**THE TASK:** Among the entries that follow, locate the line with "Build this scene" and the line with "import numpy as np". Output those lines and all lines in between, exactly, minus the pictures.
** START **
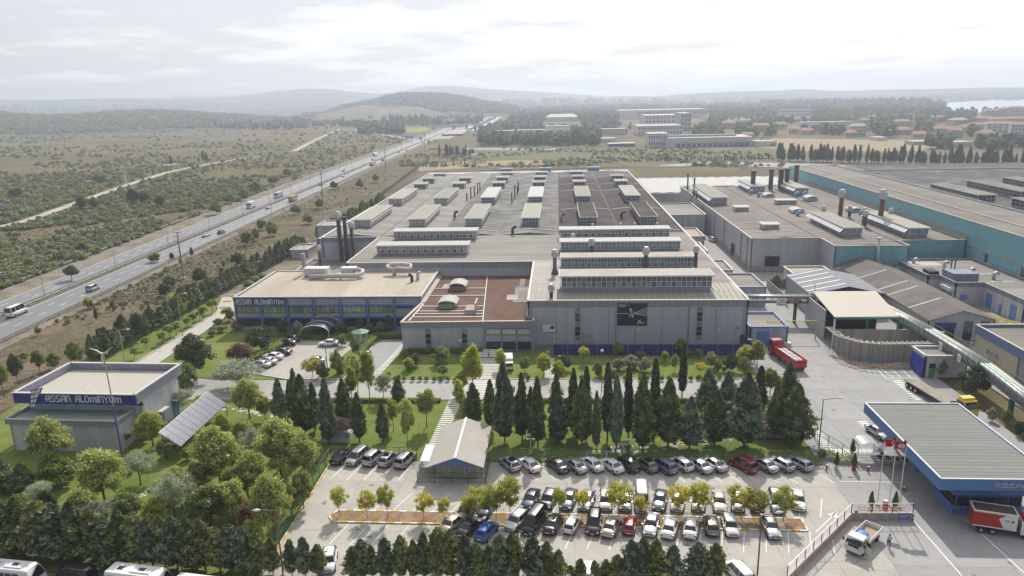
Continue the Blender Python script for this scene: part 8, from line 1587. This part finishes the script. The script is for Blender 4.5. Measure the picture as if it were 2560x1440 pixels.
# ================================================================ fences, lamps, poles, people, flags
def fence(lab, pts, h, step, mp, mrail, mesh=True, wall=None, rails_=(1.0, .5), name='fence', z=0.0):
    t = thing(name, lab, 'fence'); 
    for a, c in zip(pts, pts[1:]):
        a, c = Vector((*a, z)), Vector((*c, z)); n_ = max(1, round((c-a).length/step))
        for k in range(n_+1): p = a.lerp(c, k/n_); part('post', mp, t, (p.x-.04, p.x+.04, p.y-.04, p.y+.04, 0, z+h))
        for f in rails_: b = MB(); b.bar(a+Vector((0, 0, h*f)), c+Vector((0, 0, h*f)), .06); b.build('rail', mrail, t)
        if mesh:
            b = MB(); m_ = int((c-a).length/.5)
            for k in range(m_): p = a.lerp(c, k/m_); b.bar(p+Vector((0, 0, .05)), p+Vector((0, 0, h)), .012)
            for q_ in range(5): b.bar(a+Vector((0, 0, .1+q_*h/5)), c+Vector((0, 0, .1+q_*h/5)), .012)
            b.build('wire_mesh', mrail, t)
    return t
FG = mat('green_fence_paint', (0.04, 0.16, 0.09), .6, .1, 3)
fence('green mesh fence along the back of the car park', [(-9.5, 95.6), (37.6, 95.6)], 2.1, 2.8, FG, FG, rails_=(1.0, .5, .05)); fence('green mesh fence left of the lodge', [(-34.2, 95.6), (-18.6, 95.6)], 2.1, 2.8, FG, FG, rails_=(1.0, .5)); fence('green mesh fence down the left side of the car park', [(-34.2, 95.6), (-34.2, 66)], 2.1, 2.8, FG, FG, rails_=(1.0, .5))
fence('low green fence round the front of the lodge', [(-20.0, 94), (-19.9, 89.3), (-10.3, 89.3), (-10.3, 94.5)], 1.6, 2.4, FG, FG, rails_=(1.0, .5)); fence('green fence beside the gate road', [(40.0, 116), (39.4, 104), (41.5, 98.5), (42.0, 95.5)], 1.8, 2.6, FG, FG)
# low wall with fence by the lower yard
lw = thing('boundary_wall', 'low grey wall stepping down the edge of the lower yard', 'wall'); A = G(2398-400, 1440, .9); wpts = [tuple(G(1968, 1440, 1.0)[:2]), tuple(G(2128, 1282, 1.0)[:2]), tuple(G(2282, 1282, 1.0)[:2])]
for a, c in zip(wpts, wpts[1:]):
    a, c = Vector((*a, 0)), Vector((*c, 0)); d = c-a; b = MB(); b.box(0, d.length, -.12, .12, 0, 1.0); b.build('wall', CONCW, lw, loc=(a.x, a.y, 0), rz=math.atan2(d.y, d.x)); b = MB(); b.box(-.1, d.length+.1, -.16, .16, 1.0, 1.06); b.build('coping', mat('pinkish_coping', (0, 0, 0)), lw, loc=(a.x, a.y, 0), rz=math.atan2(d.y, d.x))
fence('wire fence standing on the low boundary wall', wpts, 1.25, 2.2, BLACK, STEEL, z=1.06, rails_=(1.0,))
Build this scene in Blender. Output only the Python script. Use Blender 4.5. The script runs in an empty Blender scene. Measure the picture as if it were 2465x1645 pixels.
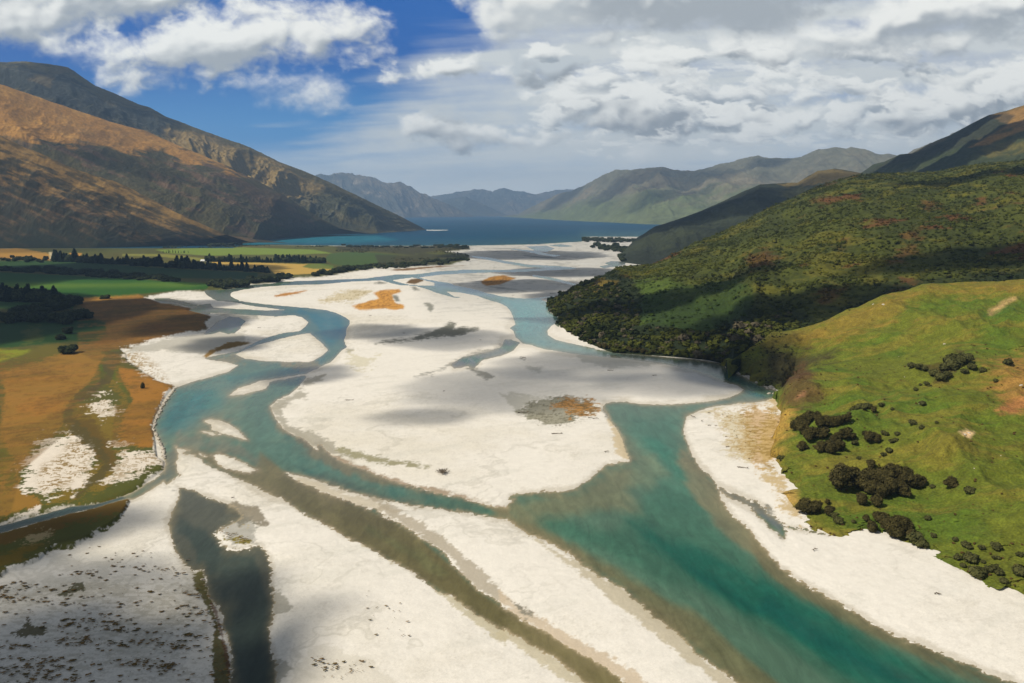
import bpy, math, random
import numpy as np

random.seed(7); rng = np.random.RandomState(7)
S = bpy.context.scene
COL = S.collection
F32 = np.float32
# ------------------------------------------------------------------ camera geometry
PW, PH, FOC, CH = 2465.0, 1645.0, 1923.0, 150.0
HOR = 508.0
TH = math.atan((PH/2-HOR)/FOC)
ct, st = math.cos(TH), math.sin(TH)
def ray(px, py):
    a = np.asarray(px, float)-PW/2; b = PH/2-np.asarray(py, float)
    return a, FOC*ct+b*st, -FOC*st+b*ct
def ground(px, py, z=0.0):
    x, y, w = ray(px, py); k = (z-CH)/w
    return x*k, y*k
def at_range(px, py, d):
    x, y, w = ray(px, py); k = d/np.hypot(x, y)
    return np.array([x*k, y*k, CH+w*k])
def project(X, Y, Z):
    dep = Y*ct+(CH-Z)*st; v = Y*st+(Z-CH)*ct
    dep = np.maximum(dep, 1.0)
    return PW/2+FOC*X/dep, PH/2-FOC*v/dep

def lin(c):
    c = np.asarray(c, float)/255.0
    return np.where(c <= 0.04045, c/12.92, ((c+0.055)/1.055)**2.4)
def alb(r, g, b, k=0.85): return lin((r, g, b))*k

# ------------------------------------------------------------------ noise
_R = np.random.RandomState(3).rand(256, 256).astype(F32)
def vnoise(x, y):
    xf = np.floor(x); yf = np.floor(y)
    fx = (x-xf).astype(F32); fy = (y-yf).astype(F32)
    xi = xf.astype(np.int64) & 255; yi = yf.astype(np.int64) & 255
    x1 = (xi+1) & 255; y1 = (yi+1) & 255
    fx = fx*fx*fx*(fx*(fx*6-15)+10); fy = fy*fy*fy*(fy*(fy*6-15)+10)
    return (_R[xi, yi]*(1-fx)+_R[x1, yi]*fx)*(1-fy)+(_R[xi, y1]*(1-fx)+_R[x1, y1]*fx)*fy
def fbm(x, y, o=5, g=0.5, ridged=False):
    s = 0.0; a = 1.0; t = 0.0
    c, d = math.cos(0.6), math.sin(0.6)
    for i in range(o):
        n = vnoise(x+i*17.3, y+i*9.1)*2-1
        if ridged: n = 1-2*np.abs(n)
        s = s+a*n; t += a; a *= g
        x, y = (x*c-y*d)*2.03, (x*d+y*c)*2.03
    return s/t
def sstep(a, b, x):
    t = np.clip((x-a)/(b-a), 0, 1); return t*t*(3-2*t)

# ------------------------------------------------------------------ traced outlines (tiles of the photograph)
TILE = {'A': (0, 560), 'B': (500, 500), 'C': (1000, 500), 'D': (1300, 560), 'E': (1845, 560), 'F': (1845, 900), 'G': (0, 100),
        'I': (0, 900), 'J': (0, 1225), 'K': (600, 1225), 'L': (600, 820), 'M': (1200, 820), 'N': (1200, 1225), 'O': (1845, 1225), 'P': (1845, 220)}
def pts(s):
    out = []; t = 'X'
    for w in s.split():
        if w.isalpha(): t = w; continue
        x, y = map(float, w.split(','))
        if t == 'V': out.append((x/0.9533, y/0.9533))
        elif t == 'X': out.append((x, y))
        elif t == 'S': out.append((x/1.907, y/1.907))
        elif t == 'T': out.append((1232+x/1.907, y/1.907))
        else: out.append((TILE[t][0]+x/3.734, TILE[t][1]+y/3.734))
    return np.array(out)
def sdf(poly, PX, PY, mar=70.0):
    """signed distance in photo pixels, positive inside"""
    P = pts(poly) if isinstance(poly, str) else poly
    out = np.full(PX.shape, -mar, F32)
    m = (PX > P[:, 0].min()-mar) & (PX < P[:, 0].max()+mar) & (PY > P[:, 1].min()-mar) & (PY < P[:, 1].max()+mar)
    if not m.any(): return out
    x = PX[m].astype(F32); y = PY[m].astype(F32)
    d2 = np.full(x.shape, 1e12, F32); ins = np.zeros(x.shape, bool)
    n = len(P)
    for i in range(n):
        ax, ay = P[i]; bx, by = P[(i+1) % n]
        ex, ey = bx-ax, by-ay; L = ex*ex+ey*ey+1e-9
        t = np.clip(((x-ax)*ex+(y-ay)*ey)/L, 0, 1)
        dx = x-ax-t*ex; dy = y-ay-t*ey
        np.minimum(d2, dx*dx+dy*dy, out=d2)
        if ay != by:
            c = ((ay > y) != (by > y)) & (x < ex*(y-ay)/(by-ay)+ax)
            ins ^= c
    d = np.sqrt(d2)
    out[m] = np.maximum(np.where(ins, d, -d), -mar)
    return out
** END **
**EXPECTED OUTPUT:**
Build this scene in Blender. Output only the Python script. Use Blender 4.5. The script runs in an empty Blender scene. Measure the picture as if it were 2465x1645 pixels.
import bpy, math, random
import numpy as np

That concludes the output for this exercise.